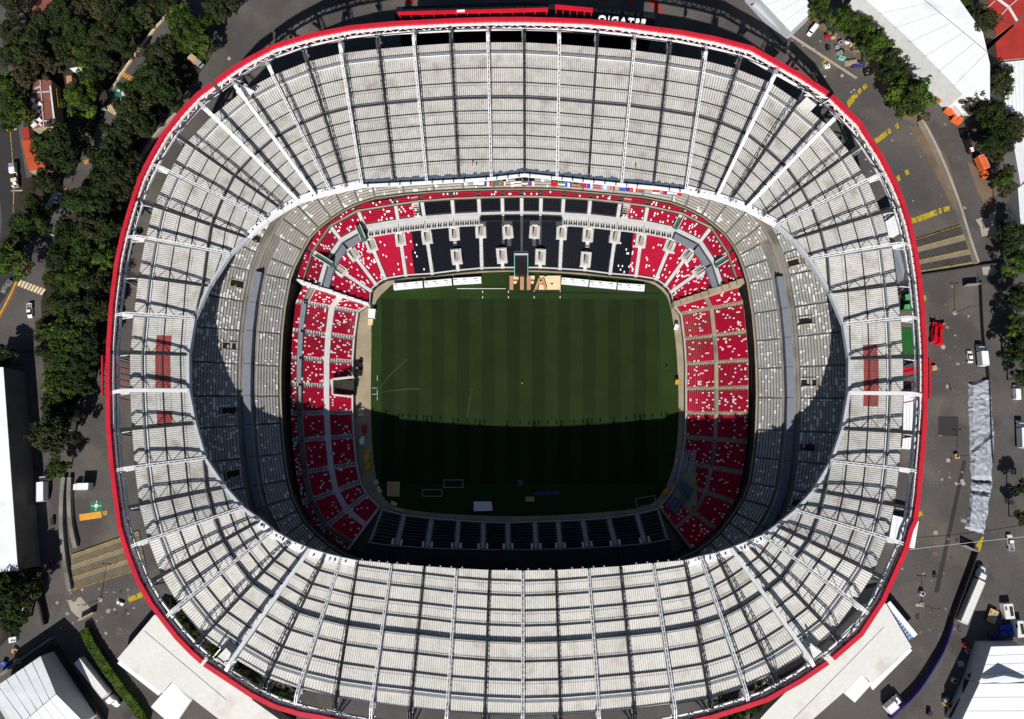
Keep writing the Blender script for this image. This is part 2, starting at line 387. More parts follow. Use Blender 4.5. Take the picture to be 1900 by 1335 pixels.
# --- rim: four lengths of flat red box, with the white lattice hanging inside it
gaps = [(392,152),(1543,172),(1546,1229),(374,1235)]
cuts = sorted(RIM.index(g) for g in gaps)
cen = Vector((0, 33, 0))
def rimseg(i, j):
    out = []
    k = i
    while True:
        out.append(k % len(RIM))
        if k % len(RIM) == j % len(RIM): return out
        k += 1
def inward(k):
    a, b = rim_w[k - 1], rim_w[(k + 1) % len(RIM)]; d = (b - a).normalized(); n = Vector((-d.y, d.x, 0))
    return n if (cen - rim_w[k]).dot(n) > 0 else -n
for s0 in range(4):
    idx = rimseg(cuts[s0], cuts[(s0 + 1) % 4]); mb = MB(); tr = MB()
    for n_, (i, j) in enumerate(zip(idx[:-1], idx[1:])):
        p, q = rim_w[i].copy(), rim_w[j].copy(); ni, nj = inward(i) * 1.28, inward(j) * 1.28
        if n_ == 0: p = p.lerp(q, .12)
        if n_ == len(idx) - 2: q = q.lerp(p, .06)
        dz = Vector((0, 0, .6))
        mb.hexa([p - dz, q - dz, q + nj - dz, p + ni - dz, p, q, q + nj, p + ni][::1] if True else [], 'rim_red')
        nb = max(1, int((p - q).length / 5))
        for k in range(nb):
            x = p.lerp(q, k / nb); mb.beam(x + Vector((0, 0, .012)), x + ni.lerp(nj, k / nb) + Vector((0, 0, .012)), .07, .03, 'red_steel')
        # lattice
        for a_, b_, o_ in ((p + ni * 1.12, q + nj * 1.12, -1.6), (p + ni * 1.2, q + nj * 1.2, -4.3)):
            tr.beam(a_ + Vector((0, 0, o_)), b_ + Vector((0, 0, o_)), .5, .8, 'white_steel')
        m_ = max(2, 2 * int((p - q).length / 4.4 + .5))
        for k in range(m_):
            t0, t1 = k / m_, (k + 1) / m_
            A = lambda t, o_: (p + ni * 1.15).lerp(q + nj * 1.15, t) + Vector((0, 0, o_))
            tr.beam(A(t0, -1.6 if k % 2 else -4.2), A(t1, -4.2 if k % 2 else -1.6), .32, .32, 'white_steel')
            tr.beam(A(t1, -1.2) + ni * .0, A(t1, -1.2) - ni * .6, .25, .25, 'red_steel')
        tr.hexa([p + ni * .86 + Vector((0, 0, -2.9)), q + nj * .86 + Vector((0, 0, -2.9)), q + nj * .92 + Vector((0, 0, -2.9)), p + ni * .92 + Vector((0, 0, -2.9)),
                 p + ni * .86 - dz * .98, q + nj * .86 - dz * .98, q + nj * .92 - dz * .98, p + ni * .92 - dz * .98], 'red_steel')
    part(mb, 'rim_band'); part(tr, 'rim_lattice')
# --- columns under the rim
for n_, r in enumerate(ribs):
    if n_ % 2: continue
    mb = MB(); o = r['out']; g = (r['edge'] - r['out']).normalized(); tn = Vector((-g.y, g.x, 0)).normalized()
    for sg in (-1, 1):
        mb.beam((o.x + tn.x * sg * .9, o.y + tn.y * sg * .9, 0), (o.x + tn.x * sg * .5, o.y + tn.y * sg * .5, 34), .5, .5, 'grey_steel', up=(0, 1, 0))
    base = Vector((o.x, o.y, 0)) + Vector((tn.x, tn.y, 0)) * 4.2
    mb.beam(base, (o.x, o.y, 30), .4, .4, 'grey_steel', up=(0, 1, 0))
    mb.beam((r['edge'].x, r['edge'].y, 12), (o.x, o.y, 33), .5, .5, 'grey_steel')
    part(mb, 'rim_column')
# --- outer gutter fascia under the sheet edge, cable ring in the gap
mb = MB(); cb = MB(); N = NR
for i in range(N):
    a, b = ribs[i], ribs[(i + 1) % N]
    for z0, z1, k0, k1 in ((-.1, -.9, .05, .5), (-.9, -2.0, .5, .35)):
        oa, ob = (a['out'] - a['edge']).normalized(), (b['out'] - b['edge']).normalized()
        A0, A1 = a['edge'] + oa * k0 + Vector((0, 0, z0)), a['edge'] + oa * k1 + Vector((0, 0, z1))
        B0, B1 = b['edge'] + ob * k0 + Vector((0, 0, z0)), b['edge'] + ob * k1 + Vector((0, 0, z1))
        mb.face([A0, A1, B1, B0], 'slate'); mb.face([B0, B1, A1, A0], 'slate')
    cb.beam(a['out'].lerp(a['edge'], .42) + Vector((0, 0, 2)), b['out'].lerp(b['edge'], .42) + Vector((0, 0, 2)), .22, .22, 'black')
part(mb, 'gutter', roof); part(cb, 'cable_ring')
# --- inner edge: grey fascia on the long sides, broad white catwalk at the corners, small floodlights north and south
def inner_run(i, j, width, h, m, name, gear=False):
    mb = MB(); idx = list(range(i, j + 1))
    for a, b in zip(idx[:-1], idx[1:]):
        ra, rb = ribs[a % N], ribs[b % N]
        da, db = (ra['edge'] - ra['inn']).normalized(), (rb['edge'] - rb['inn']).normalized()
        da.z = db.z = 0
        na = Vector((-(rb['inn'] - ra['inn']).y, (rb['inn'] - ra['inn']).x, 0)).normalized()
        if na.dot(da) < 0: na = -na
        A, B = ra['inn'] + Vector((0, 0, .35)), rb['inn'] + Vector((0, 0, .35))
        n_ = na * width
        mb.hexa([A - Vector((0, 0, 1.2)), A + n_ - Vector((0, 0, 1.2)), B + n_ - Vector((0, 0, 1.2)), B - Vector((0, 0, 1.2)),
                 A + Vector((0, 0, h)), A + n_ + Vector((0, 0, h)), B + n_ + Vector((0, 0, h)), B + Vector((0, 0, h))], m)
        if gear:
            k = max(3, int((A - B).length / 1.3))
            for q in range(k):
                c = A.lerp(B, (q + random.random() * .7) / k) + na * width * random.uniform(.3, .75)
                if random.random() < .75: mb.box(c.x, c.y, c.z + h + .02, random.uniform(.3, .9), random.uniform(.25, .5), random.uniform(.15, .5), random.choice(['grey_steel', 'black', 'white_steel', 'grey_steel']), random.random() * 3)
    return part(mb, name, roof)
inner_run(5, 11, 2.1, .6, 'white_steel', 'catwalk', True)
inner_run(23, 28, 2.0, .6, 'white_steel', 'catwalk', True)
inner_run(38, 44, 2.0, .6, 'white_steel', 'catwalk', True)
inner_run(54, 61, 2.1, .6, 'white_steel', 'catwalk', True)
inner_run(11, 23, .95, .5, 'fascia_grey', 'edge_fascia')
inner_run(44, 54, .95, .5, 'fascia_grey', 'edge_fascia')
inner_run(61, 71, .3, 1.0, 'white_steel', 'light_parapet')
mb = MB()  # added slate strip: the shadow along the north inner edge, put into its colour
for i in range(61, 71):
    A, B = ribs[i % N], ribs[(i + 1) % N]; k = 9
    for q in range(k):
        dd = random.uniform(1.9, 2.6); f = lambda r, u: r['inn'].lerp(r['edge'], u / r['len']) + Vector((0, 0, .3))
        a, b, c_, d_ = f(A, .35).lerp(f(B, .35), q / k), f(A, .35).lerp(f(B, .35), (q + 1) / k), f(A, dd).lerp(f(B, dd), (q + 1) / k), f(A, dd).lerp(f(B, dd), q / k)
        mb.hexa([v - Vector((0, 0, .25)) for v in (a, b, c_, d_)] + [a, b, c_, d_], 'tarp_slate')
part(mb, 'edge_shadow_strip', roof)
for i, j, step in ((28, 38, 2.5), (61, 71, 2.8)):
    for a in range(i, j):
        A, B = ribs[a % N]['inn'], ribs[(a + 1) % N]['inn']; k = int((A - B).length / step)
        for q in range(k):
            c = A.lerp(B, (q + .5) / k); out = (ribs[a % N]['inn'] - ribs[a % N]['edge']).normalized()
            if random.random() < .12 or len([0 for o in roof.children if o.name.startswith('floodlight')]) > 95: continue
            mb = MB(); b0 = c + out * .35 + Vector((0, 0,   .15 if a < 40 else .7))
            mb.beam(c + Vector((0, 0, .3)), b0 + Vector((0, 0, .9)), .1, .1, 'grey_steel')
            mb.box(b0.x, b0.y, b0.z + .7, .8, .5, .5, 'silver_paint' if a < 40 else 'grey_steel', math.atan2(out.y, out.x) + random.uniform(-.2, .2), .8)
            part(mb, 'floodlight', roof)
# --- small plant platforms near the four rim breaks and their stay struts
for (x, y), (cx, cy) in (((455,172),(410,140)),((1497,197),(1543,183)),((1508,1213),(1535,1222)),((420,1222),(385,1232))):
    mb = MB(); c = P(x, y, ZO + 1.5); mb.box(c.x, c.y, c.z, 4.2, 4.2, .6, 'cream_roof', .8)
    part(mb, 'plant_platform', roof)
    mb = MB(); q = P(cx, cy, 36)
    for dx, dy in ((-2, 5), (6, -1)): mb.beam(q, c + Vector((dx * .6, dy * .6, 1.5)), .35, .35, 'white_steel')
    part(mb, 'stay_strut', roof)

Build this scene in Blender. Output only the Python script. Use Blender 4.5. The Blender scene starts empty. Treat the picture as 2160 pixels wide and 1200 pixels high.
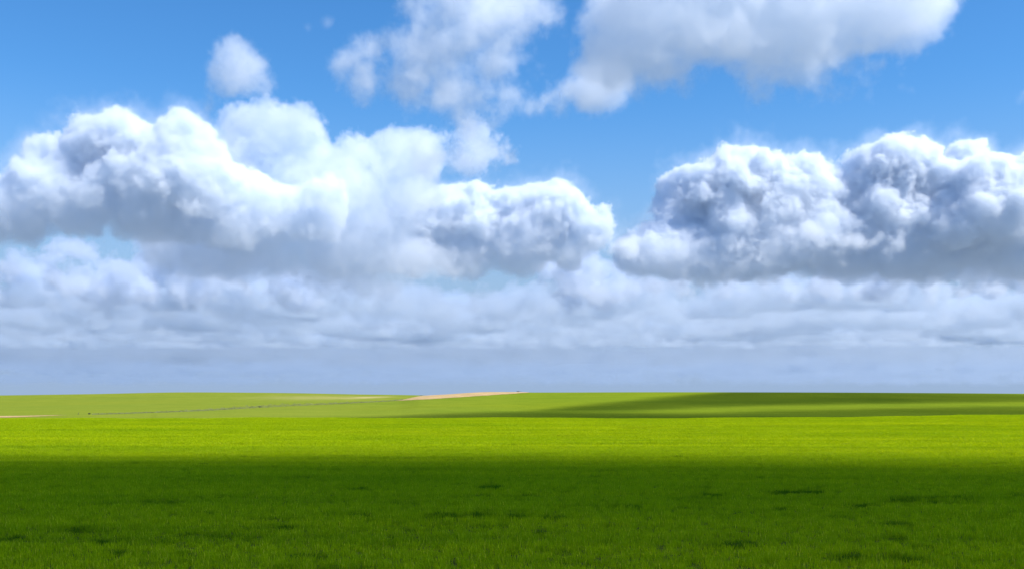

#### [EXERCISE PROMPT]
Report how many lines of the entries hold the word "script". Nothing else is needed.

#### [SOLUTION TO THIS TASK]
2